# Your objective
Print verbatim the opening line of the material and every subsequent line through the one containing "S.camera = cam".

● ● ●

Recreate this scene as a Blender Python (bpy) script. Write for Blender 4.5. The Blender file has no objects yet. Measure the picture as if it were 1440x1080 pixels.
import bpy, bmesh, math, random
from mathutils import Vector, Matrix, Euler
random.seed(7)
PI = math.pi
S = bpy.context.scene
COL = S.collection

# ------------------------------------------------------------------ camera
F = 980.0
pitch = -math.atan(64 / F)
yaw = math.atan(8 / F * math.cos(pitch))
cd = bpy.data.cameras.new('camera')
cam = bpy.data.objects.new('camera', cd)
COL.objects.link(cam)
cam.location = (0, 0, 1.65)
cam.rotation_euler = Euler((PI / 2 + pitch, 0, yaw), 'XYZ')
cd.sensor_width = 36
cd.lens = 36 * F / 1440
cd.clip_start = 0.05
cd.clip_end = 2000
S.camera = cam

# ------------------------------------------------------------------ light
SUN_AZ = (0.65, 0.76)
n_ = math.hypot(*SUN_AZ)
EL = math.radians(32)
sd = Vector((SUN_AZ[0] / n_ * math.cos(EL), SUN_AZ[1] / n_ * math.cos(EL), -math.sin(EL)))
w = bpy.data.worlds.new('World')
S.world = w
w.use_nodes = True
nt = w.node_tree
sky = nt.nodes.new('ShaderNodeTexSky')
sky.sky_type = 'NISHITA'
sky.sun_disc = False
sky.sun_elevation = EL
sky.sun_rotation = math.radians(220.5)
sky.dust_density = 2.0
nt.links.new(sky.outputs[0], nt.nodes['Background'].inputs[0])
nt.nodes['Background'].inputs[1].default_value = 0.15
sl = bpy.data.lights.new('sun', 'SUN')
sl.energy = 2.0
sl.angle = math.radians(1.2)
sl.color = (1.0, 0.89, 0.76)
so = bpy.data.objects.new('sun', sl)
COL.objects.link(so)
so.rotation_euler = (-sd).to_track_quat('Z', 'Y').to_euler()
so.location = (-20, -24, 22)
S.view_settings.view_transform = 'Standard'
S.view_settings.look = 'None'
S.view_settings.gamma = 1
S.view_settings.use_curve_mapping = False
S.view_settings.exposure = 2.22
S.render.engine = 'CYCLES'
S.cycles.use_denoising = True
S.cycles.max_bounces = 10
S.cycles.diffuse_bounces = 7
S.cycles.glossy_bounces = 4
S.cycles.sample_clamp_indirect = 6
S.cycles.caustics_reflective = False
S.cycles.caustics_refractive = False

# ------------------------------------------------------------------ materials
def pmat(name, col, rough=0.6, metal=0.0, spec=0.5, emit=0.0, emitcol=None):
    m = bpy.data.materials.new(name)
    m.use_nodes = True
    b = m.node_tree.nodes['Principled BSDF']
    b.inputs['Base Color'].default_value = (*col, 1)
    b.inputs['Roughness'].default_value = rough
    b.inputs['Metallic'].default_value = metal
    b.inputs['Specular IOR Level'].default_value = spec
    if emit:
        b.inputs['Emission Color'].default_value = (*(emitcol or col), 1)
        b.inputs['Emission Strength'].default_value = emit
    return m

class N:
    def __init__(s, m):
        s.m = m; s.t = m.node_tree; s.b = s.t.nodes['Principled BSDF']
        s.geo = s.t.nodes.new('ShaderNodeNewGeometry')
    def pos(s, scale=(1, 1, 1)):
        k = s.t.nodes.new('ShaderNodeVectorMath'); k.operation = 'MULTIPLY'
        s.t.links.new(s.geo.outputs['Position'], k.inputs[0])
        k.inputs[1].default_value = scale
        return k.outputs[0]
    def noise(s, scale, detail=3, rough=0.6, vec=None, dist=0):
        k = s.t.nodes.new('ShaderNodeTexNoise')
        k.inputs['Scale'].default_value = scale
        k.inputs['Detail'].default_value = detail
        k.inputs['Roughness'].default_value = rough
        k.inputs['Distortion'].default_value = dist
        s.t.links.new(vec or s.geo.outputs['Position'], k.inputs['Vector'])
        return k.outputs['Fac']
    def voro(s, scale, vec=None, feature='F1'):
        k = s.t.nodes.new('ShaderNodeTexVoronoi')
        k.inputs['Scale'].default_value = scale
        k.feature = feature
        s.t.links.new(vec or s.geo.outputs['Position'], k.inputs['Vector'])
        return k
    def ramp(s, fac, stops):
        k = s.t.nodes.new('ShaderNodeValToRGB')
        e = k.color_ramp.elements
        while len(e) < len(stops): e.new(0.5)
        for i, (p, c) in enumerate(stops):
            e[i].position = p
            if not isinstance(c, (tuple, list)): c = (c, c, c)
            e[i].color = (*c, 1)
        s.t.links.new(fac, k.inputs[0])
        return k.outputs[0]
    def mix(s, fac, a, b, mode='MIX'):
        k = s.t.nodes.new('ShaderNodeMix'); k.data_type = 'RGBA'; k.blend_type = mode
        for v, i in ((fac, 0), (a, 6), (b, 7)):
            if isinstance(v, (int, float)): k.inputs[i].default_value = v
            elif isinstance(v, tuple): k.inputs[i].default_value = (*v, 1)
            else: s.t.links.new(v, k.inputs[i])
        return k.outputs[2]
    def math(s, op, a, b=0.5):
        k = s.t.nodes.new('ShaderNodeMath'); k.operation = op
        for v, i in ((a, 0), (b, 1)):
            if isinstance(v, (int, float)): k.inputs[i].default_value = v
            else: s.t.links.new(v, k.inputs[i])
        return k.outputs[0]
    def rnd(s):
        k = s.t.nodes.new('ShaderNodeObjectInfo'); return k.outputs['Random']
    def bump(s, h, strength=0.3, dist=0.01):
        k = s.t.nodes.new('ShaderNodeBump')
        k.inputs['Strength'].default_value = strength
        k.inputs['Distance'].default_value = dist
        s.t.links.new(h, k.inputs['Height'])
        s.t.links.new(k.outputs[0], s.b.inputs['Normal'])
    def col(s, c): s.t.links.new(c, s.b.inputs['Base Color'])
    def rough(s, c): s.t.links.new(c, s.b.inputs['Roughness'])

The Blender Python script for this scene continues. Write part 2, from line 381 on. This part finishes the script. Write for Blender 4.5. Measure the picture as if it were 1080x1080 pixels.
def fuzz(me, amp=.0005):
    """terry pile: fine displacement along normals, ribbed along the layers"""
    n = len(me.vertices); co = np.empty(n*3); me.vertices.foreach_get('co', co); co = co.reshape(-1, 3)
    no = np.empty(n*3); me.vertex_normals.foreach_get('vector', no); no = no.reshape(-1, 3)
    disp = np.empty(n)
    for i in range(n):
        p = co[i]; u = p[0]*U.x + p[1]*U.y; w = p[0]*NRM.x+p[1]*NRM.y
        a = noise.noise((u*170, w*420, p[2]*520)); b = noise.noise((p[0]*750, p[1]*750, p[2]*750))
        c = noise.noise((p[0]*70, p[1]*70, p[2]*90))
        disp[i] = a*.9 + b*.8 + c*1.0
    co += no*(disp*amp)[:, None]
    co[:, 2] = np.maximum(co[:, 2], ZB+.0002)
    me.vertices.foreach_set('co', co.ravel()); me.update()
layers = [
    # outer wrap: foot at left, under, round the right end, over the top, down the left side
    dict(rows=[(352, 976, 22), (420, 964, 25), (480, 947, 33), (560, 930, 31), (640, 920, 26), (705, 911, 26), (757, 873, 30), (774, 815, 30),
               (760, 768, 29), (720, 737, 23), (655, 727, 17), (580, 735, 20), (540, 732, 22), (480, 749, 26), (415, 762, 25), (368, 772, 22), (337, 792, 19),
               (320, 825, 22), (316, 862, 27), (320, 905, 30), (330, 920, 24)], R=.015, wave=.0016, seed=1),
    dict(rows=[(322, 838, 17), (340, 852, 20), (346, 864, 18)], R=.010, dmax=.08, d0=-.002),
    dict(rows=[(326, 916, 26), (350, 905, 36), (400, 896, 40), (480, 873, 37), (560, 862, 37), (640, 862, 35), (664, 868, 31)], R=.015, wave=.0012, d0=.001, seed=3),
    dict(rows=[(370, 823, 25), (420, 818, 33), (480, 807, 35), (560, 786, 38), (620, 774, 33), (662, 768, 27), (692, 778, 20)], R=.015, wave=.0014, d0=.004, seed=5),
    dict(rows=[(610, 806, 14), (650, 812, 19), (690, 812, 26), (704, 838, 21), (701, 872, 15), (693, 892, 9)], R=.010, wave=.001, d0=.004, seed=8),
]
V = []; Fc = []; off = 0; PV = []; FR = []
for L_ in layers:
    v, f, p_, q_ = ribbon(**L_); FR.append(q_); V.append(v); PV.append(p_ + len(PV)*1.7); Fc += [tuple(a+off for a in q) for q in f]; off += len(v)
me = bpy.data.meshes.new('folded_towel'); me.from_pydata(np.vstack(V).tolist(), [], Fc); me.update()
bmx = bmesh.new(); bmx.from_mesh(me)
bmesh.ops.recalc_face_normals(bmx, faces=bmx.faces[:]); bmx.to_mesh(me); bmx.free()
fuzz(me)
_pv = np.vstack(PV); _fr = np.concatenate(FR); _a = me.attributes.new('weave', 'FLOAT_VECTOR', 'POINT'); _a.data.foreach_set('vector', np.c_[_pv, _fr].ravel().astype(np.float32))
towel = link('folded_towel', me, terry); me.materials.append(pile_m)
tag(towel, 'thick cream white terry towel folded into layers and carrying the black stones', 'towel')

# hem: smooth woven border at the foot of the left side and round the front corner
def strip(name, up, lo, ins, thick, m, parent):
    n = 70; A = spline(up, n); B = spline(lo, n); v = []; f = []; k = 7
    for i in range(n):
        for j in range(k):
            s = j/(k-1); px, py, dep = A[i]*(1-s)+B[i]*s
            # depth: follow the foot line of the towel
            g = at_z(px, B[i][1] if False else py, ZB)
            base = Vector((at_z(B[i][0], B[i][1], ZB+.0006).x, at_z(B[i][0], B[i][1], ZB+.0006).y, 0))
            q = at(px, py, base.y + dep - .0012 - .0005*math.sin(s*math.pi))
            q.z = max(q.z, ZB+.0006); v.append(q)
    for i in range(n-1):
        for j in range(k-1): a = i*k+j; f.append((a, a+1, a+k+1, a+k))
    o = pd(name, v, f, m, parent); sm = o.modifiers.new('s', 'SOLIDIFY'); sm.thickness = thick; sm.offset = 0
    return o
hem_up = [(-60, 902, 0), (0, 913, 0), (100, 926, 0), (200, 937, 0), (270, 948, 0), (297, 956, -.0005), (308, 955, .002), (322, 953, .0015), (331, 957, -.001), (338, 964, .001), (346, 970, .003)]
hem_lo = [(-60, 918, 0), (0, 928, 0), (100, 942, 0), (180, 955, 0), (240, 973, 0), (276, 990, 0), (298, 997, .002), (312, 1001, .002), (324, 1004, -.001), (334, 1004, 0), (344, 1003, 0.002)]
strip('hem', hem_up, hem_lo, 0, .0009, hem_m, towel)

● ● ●

# Response to this task
Recreate this scene as a Blender Python (bpy) script. Write for Blender 4.5. The Blender file has no objects yet. Measure the picture as if it were 1440x1080 pixels.
import bpy, bmesh, math, random
from mathutils import Vector, Matrix, Euler
random.seed(7)
PI = math.pi
S = bpy.context.scene
COL = S.collection

# ------------------------------------------------------------------ camera
F = 980.0
pitch = -math.atan(64 / F)
yaw = math.atan(8 / F * math.cos(pitch))
cd = bpy.data.cameras.new('camera')
cam = bpy.data.objects.new('camera', cd)
COL.objects.link(cam)
cam.location = (0, 0, 1.65)
cam.rotation_euler = Euler((PI / 2 + pitch, 0, yaw), 'XYZ')
cd.sensor_width = 36
cd.lens = 36 * F / 1440
cd.clip_start = 0.05
cd.clip_end = 2000
S.camera = cam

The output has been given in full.